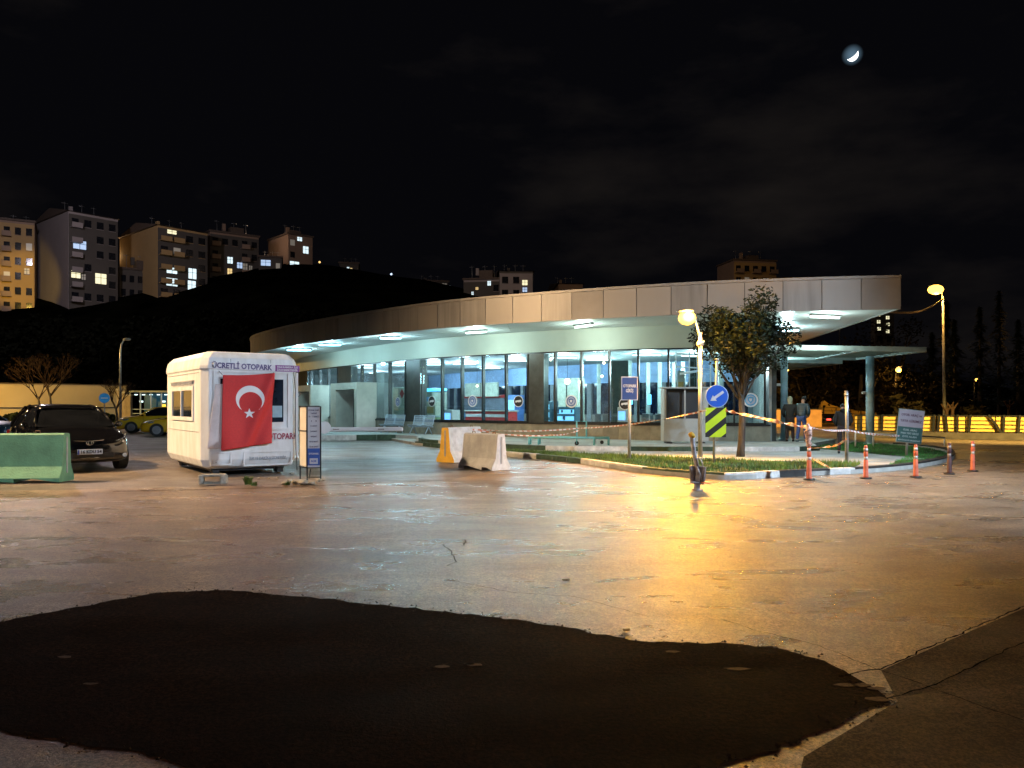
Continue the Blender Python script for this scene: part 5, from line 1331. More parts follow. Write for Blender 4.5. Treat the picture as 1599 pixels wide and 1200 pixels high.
# more cars behind the right-hand railing
p = P(1292, 668, 58); 
t = thing('distant_car', 'distant car with red and white lights behind the two standing people', 'car', (p.x, p.y, 0), 0)
bb = B(); bb.box((0, 0, .42), (1.7, 3.4, .36), bev=.12); bb.box((0, .2, .74), (1.4, 1.7, .34), bev=.14); bb.build('body', M_cblk, t)
bb = B(); bb.box((-.6, -1.72, .5), (.3, .04, .12)); bb.box((.6, -1.72, .5), (.3, .04, .12)); bb.build('tail_light', emis('tail_glow', (1, .06, .05), 3), t)
bb = B(); bb.box((0, -1.72, .34), (.5, .04, .1)); bb.build('plate', emis('plate_glow', (.6, .7, 1), 1), t)

# ================================================================== PEOPLE
def skin(name, nodes, edges, m, parent, lv=2):
    me = bpy.data.meshes.new(name); keys = list(nodes); me.from_pydata([nodes[k][0] for k in keys], [(keys.index(a), keys.index(b_)) for a, b_ in edges], [])
    o = bpy.data.objects.new(name, me); COL.objects.link(o); o.parent = parent
    sk = o.modifiers.new('skin', 'SKIN'); sk.use_smooth_shade = True
    for i, k_ in enumerate(keys):
        r_ = nodes[k_][1]; me.skin_vertices[0].data[i].radius = r_ if isinstance(r_, tuple) else (r_, r_)
    me.skin_vertices[0].data[0].use_root = True
    su = o.modifiers.new('sub', 'SUBSURF'); su.levels = 1; su.render_levels = lv
    me.materials.append(m); return o
M_skin = mat('skin', (.42, .24, .17), .55)
def person(label, loc, rz, H, lean, hair_m, top_m, leg_m, shoe_m, coat_len, stride=0.0, hooded=False, longhair=False, puffy=1.0, bow=.25):
    """faces local +y; feet at z=0"""
    t = thing('person', label, 'person', loc, rz); s = H / 1.75
    hip = .92 * s; ly = math.sin(lean); lz = math.cos(lean)
    def tor(h, x=0, y=0): return (x * s, (h * ly + y) * s, hip + h * lz * s)
    neck = tor(.54); hx = bow
    hd = (0, neck[1] + (.06 + hx * .14) * s, neck[2] + .17 * s * math.cos(hx))
    F_ = {}
    for sx, q in ((-1, 'l'), (1, 'r')):
        fy = sx * stride
        F_['hip' + q] = ((sx * .09 * s, 0, hip - .04 * s), .095 * s); F_['knee' + q] = ((sx * .10 * s, fy * .55 + .03 * s, .50 * s), .062 * s)
        F_['ank' + q] = ((sx * .11 * s, fy - (.06 if fy < 0 else 0) * s, .09 * s), .04 * s)
        F_['toe' + q] = ((sx * .13 * s, fy + .15 * s, .035 * s), .034 * s)
    bodyn = {'pel': ((0, 0, hip), (.13 * s, .10 * s)), 'wst': (tor(.2), (.12 * s, .09 * s)), 'chs': (tor(.40), (.15 * s, .10 * s)), 'nck': (neck, .05 * s), 'hd0': ((0, neck[1] + .03 * s, neck[2] + .08 * s), .065 * s), 'hd1': (hd, (.078 * s, .092 * s)), 'hd2': ((0, hd[1] + .01 * s, hd[2] + .085 * s), .055 * s)}
    ed = [('pel', 'wst'), ('wst', 'chs'), ('chs', 'nck'), ('nck', 'hd0'), ('hd0', 'hd1'), ('hd1', 'hd2')]
    arm = {}
    for sx, q in ((-1, 'l'), (1, 'r')):
        arm['sh' + q] = (tor(.47, sx * .19), .06 * s); arm['el' + q] = (tor(.20, sx * .26, -.03), .048 * s); arm['wr' + q] = (tor(.03, sx * .19, .16), .034 * s)
        arm['pm' + q] = (tor(.0, sx * .15, .22), (.035 * s, .02 * s))
        bodyn.update({k_: v_ for k_, v_ in arm.items() if k_.endswith(q)}); ed += [('chs', 'sh' + q), ('sh' + q, 'el' + q), ('el' + q, 'wr' + q), ('wr' + q, 'pm' + q)]
        for i in range(4):
            k1_, k2_ = 'f%d%s' % (i, q), 'g%d%s' % (i, q); bodyn[k1_] = (tor(-.02 + .0 * i, sx * (.11 - .0 * i), .25 - i * .019), .0095 * s); bodyn[k2_] = (tor(-.045, sx * (.08 + .004 * i), .25 - i * .019), .008 * s)
            ed += [('pm' + q, k1_), (k1_, k2_)]
        bodyn['th' + q] = (tor(.03, sx * .11, .24), .010 * s); ed.append(('pm' + q, 'th' + q))
        bodyn['hip' + q] = F_['hip' + q]; bodyn['knee' + q] = (F_['knee' + q][0], .05 * s); bodyn['ank' + q] = F_['ank' + q]; bodyn['toe' + q] = (F_['toe' + q][0], .028 * s)
        ed += [('pel', 'hip' + q), ('hip' + q, 'knee' + q), ('knee' + q, 'ank' + q), ('ank' + q, 'toe' + q)]
    skin('body', bodyn, ed, M_skin, t)
    # face features: nose, ears, eyes, mouth
    f = B(); f.ball((0, hd[1] + .095 * s, hd[2] - .01 * s), .016 * s, sub=1, sc=(.8, 1, 1.3)); f.build('nose', M_skin, t)
    f = B(); f.ball((-.082 * s, hd[1], hd[2]), .022 * s, sub=1, sc=(.4, .8, 1.3)); f.ball((.082 * s, hd[1], hd[2]), .022 * s, sub=1, sc=(.4, .8, 1.3)); f.build('ears', M_skin, t)
    f = B(); f.ball((-.03 * s, hd[1] + .082 * s, hd[2] + .015 * s), .011 * s, sub=1); f.ball((.03 * s, hd[1] + .082 * s, hd[2] + .015 * s), .011 * s, sub=1); f.box((0, hd[1] + .088 * s, hd[2] - .045 * s), (.04 * s, .01, .008)); f.build('eyes', M_black, t)
    # hair
    f = B(); f.ball((0, hd[1] - .012 * s, hd[2] + .03 * s), .105 * s, sc=(.95, 1.0, .95), sub=3)
    if longhair:
        f.tube([(0, hd[1] - .03 * s, hd[2] + .05 * s), (0, hd[1] - .055 * s, hd[2] - .06 * s), (.0, hd[1] - .075 * s, hd[2] - .19 * s), (0, hd[1] - .09 * s, hd[2] - .26 * s)], [.09 * s, .098 * s, .085 * s, .04 * s], 12)
    f.build('hair', hair_m, t)
    # trousers
    tn = {'pel': ((0, 0, hip - .02 * s), (.145 * s, .115 * s))}; te = []
    for q in 'lr':
        for k_, r_ in (('hip', .105), ('knee', .075), ('ank', .058)): tn[k_ + q] = (F_[k_ + q][0], r_ * s)
        te += [('pel', 'hip' + q), ('hip' + q, 'knee' + q), ('knee' + q, 'ank' + q)]
    skin('trousers', tn, te, leg_m, t)
    for q in 'lr':
        a_, c_ = Vector(F_['ank' + q][0]), Vector(F_['toe' + q][0]); bk = a_ + Vector((0, -.05 * s, -.045 * s))
        skin('shoe', {'a': ((a_.x, a_.y, .075 * s), .052 * s), 'h': ((bk.x, bk.y, .04 * s), .042 * s), 'm': (((a_.x + c_.x) / 2, (a_.y + c_.y) / 2 + .02, .045 * s), .046 * s), 't': ((c_.x, c_.y, .036 * s), .034 * s)}, [('a', 'h'), ('a', 'm'), ('m', 't')], shoe_m, t)
    # coat / jacket
    p_ = puffy; jn = {'chs': (tor(.38), (.175 * s * p_, .135 * s * p_)), 'col': (tor(.52), (.085 * s, .085 * s)), 'wst': (tor(.16), (.16 * s * p_, .135 * s * p_)), 'hem': (tor(-.04), (.165 * s * p_, .14 * s * p_))}
    je = [('chs', 'col'), ('chs', 'wst'), ('wst', 'hem')]
    if coat_len > .1:
        jn['hm2'] = ((0, 0, hip - coat_len * .5 * s), (.165 * s, .14 * s)); jn['hm3'] = ((0, -.01, hip - coat_len * s), (.185 * s, .15 * s)); je += [('hem', 'hm2'), ('hm2', 'hm3')]
    for sx, q in ((-1, 'l'), (1, 'r')):
        jn['sh' + q] = (tor(.46, sx * .185), .082 * s * p_); jn['el' + q] = (arm['el' + q][0], .072 * s * p_); jn['wr' + q] = (arm['wr' + q][0], .055 * s); je += [('chs', 'sh' + q), ('sh' + q, 'el' + q), ('el' + q, 'wr' + q)]
    skin('coat' if coat_len > .1 else 'jacket', jn, je, top_m, t)
    if hooded:
        f = B(); f.tube([(tor(.50)[0], tor(.50)[1] - .03, tor(.50)[2]), (0, tor(.56)[1] - .05 * s, tor(.56)[2]), (0, tor(.60)[1] - .03 * s, tor(.60)[2])], [.10 * s, .105 * s, .06 * s], 12); f.build('hood', top_m, t)
    return t
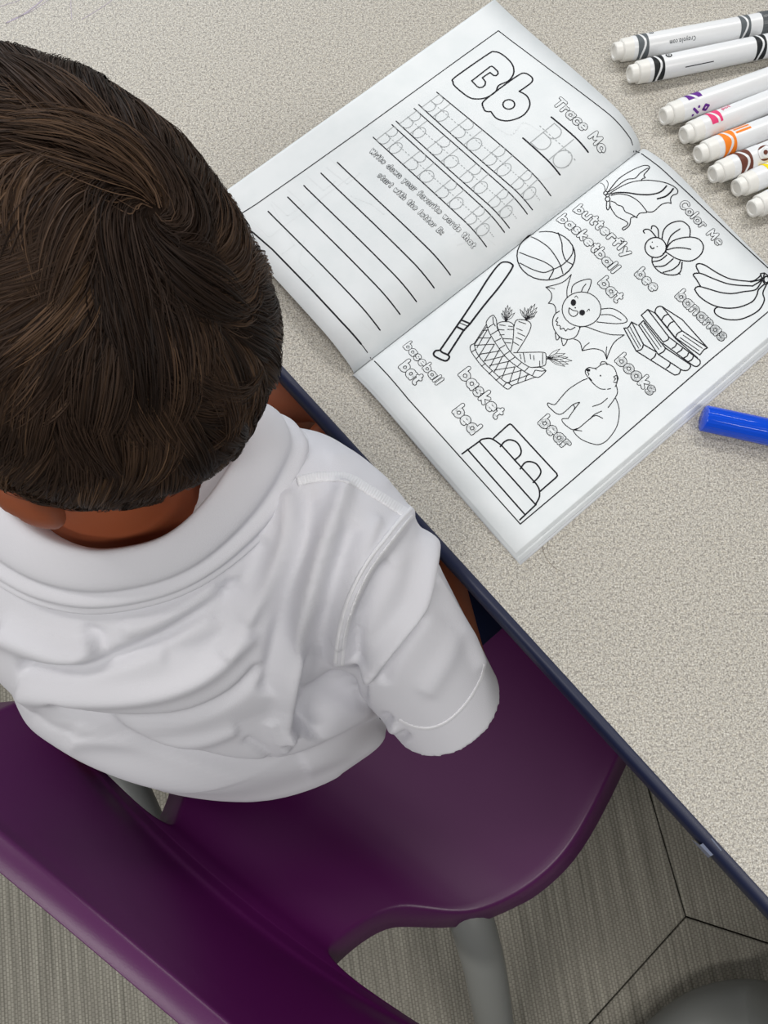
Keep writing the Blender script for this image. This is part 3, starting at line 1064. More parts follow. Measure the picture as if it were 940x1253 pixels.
marker('yellow marker, white barrel with a bright yellow band at the frame edge', (900.5, 230.5), (938, 214.5), srgb(250, 218, 10),
       [(.0200, .0290, *full)], [])
marker('pale marker, lowest of the row, only its white end in view', (919.5, 256), (938, 248), srgb(60, 150, 70), [(.024, .032, *full)], [])

# blue marker lying by itself, cap end towards the booklet
rb = 0.0079
a, b = W(861, 511.5, TZ + rb), W(940, 528.5, TZ + rb)
t = thing('marker', 'bright blue marker cap pointing at the booklet corner, right edge of the table', 'marker', (a[0], a[1], TZ + rb), 'washable markers on the table')
t.rotation_euler = (0, 0, math.atan2(b[1] - a[1], b[0] - a[0]))
M_blue = mat('glossy_blue_plastic', srgb(2, 72, 205), 0.13, 0.5)
o = cap_mesh('cap', 0.0, .048, rb * 1.0, M_blue, t)
for v in o.data.vertices:
    v.co.x = .048 - v.co.x
o.data.flip_normals()
part_spin('barrel', [(.044, rb * .8), (.044, rb * .93), (.135, rb * .95), (.1352, rb * .8)], M_barrel, t)
part_spin('end_plug', [(.135, rb * .85), (.141, rb * .8), (.1415, rb * .7), (.146, rb * .68), (.1465, rb * .6)], M_plug, t)

# ================================================================== CHAIR
M_purple = mat('purple_plastic', srgb(76, 11, 74), 0.38, 0.5)
tc = N(M_purple, 'ShaderNodeTexCoord')
nn_ = N(M_purple, 'ShaderNodeTexNoise', Scale=900.0, Detail=2.0)
L(M_purple, tc, 'Object', nn_, 'Vector')
bump(M_purple, nn_, 'Fac', 0.12, 0.0004)
CA = math.radians(-36.0)
CX, CY = np.array([math.cos(CA), math.sin(CA)]), np.array([-math.sin(CA), math.cos(CA)])
c0 = W(301, 1090, 0.39)[:2]
chair = thing('school_chair', 'purple plastic school chair under the child, grey tubular legs', 'chair', (*(c0 + CY * .15), 0))
# centre line of the shell: forward, height, half width, edge-cup
K = [(.42, .298, .090), (.415, .307, .130), (.39, .315, .165), (.35, .319, .180), (.30, .320, .191), (.23, .320, .200), (.17, .320, .202),
     (.125, .3205, .190), (.095, .322, .174), (.078, .325, .157), (.066, .329, .135), (.054, .335, .112), (.035, .346, .094), (.015, .362, .082), (.004, .376, .076),
     (-.001, .388, .080), (-.004, .395, .105), (-.005, .397, .150), (-.006, .400, .188), (-.008, .407, .208), (-.011, .416, .217), (-.014, .445, .222), (-.018, .472, .224), (-.023, .497, .224), (-.026, .509, .220), (-.028, .516, .212)]
Kc = catmull([np.array(k) for k in K], 5)
nT = 36
V, F = [], []
ns = len(Kc)
for i, (y, z, hw) in enumerate(Kc):
    back = min(1, max(0, (z - .37) / .06)) if y < .01 else 0
    seatk = min(1, max(0, (y - .04) / .08))
    for j in range(nT + 1):
        u = -1 + 2 * j / nT
        u = math.sin(u * PI / 2) * .35 + u * .65
        x = u * hw
        yy = y + back * (.95 - .98 * min(1, max(0, (z - .40) / .11))) * x * x
        zz = z + seatk * (.30 * x * x - .006 * math.cos(x / .24 * PI / 2))
        p = c0 + CX * x + CY * yy
        V.append((p[0], p[1], zz))
for i in range(ns - 1):
    for j in range(nT):
        q = i * (nT + 1) + j
        F.append((q, q + 1, q + nT + 2, q + nT + 1))
V = np.array(V)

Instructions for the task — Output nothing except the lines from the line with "Keep writing the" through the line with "marker('pale marker, lowest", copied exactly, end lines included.

Result below —
Keep writing the Blender script for this image. This is part 3, starting at line 1064. More parts follow. Measure the picture as if it were 940x1253 pixels.
marker('yellow marker, white barrel with a bright yellow band at the frame edge', (900.5, 230.5), (938, 214.5), srgb(250, 218, 10),
       [(.0200, .0290, *full)], [])
marker('pale marker, lowest of the row, only its white end in view', (919.5, 256), (938, 248), srgb(60, 150, 70), [(.024, .032, *full)], [])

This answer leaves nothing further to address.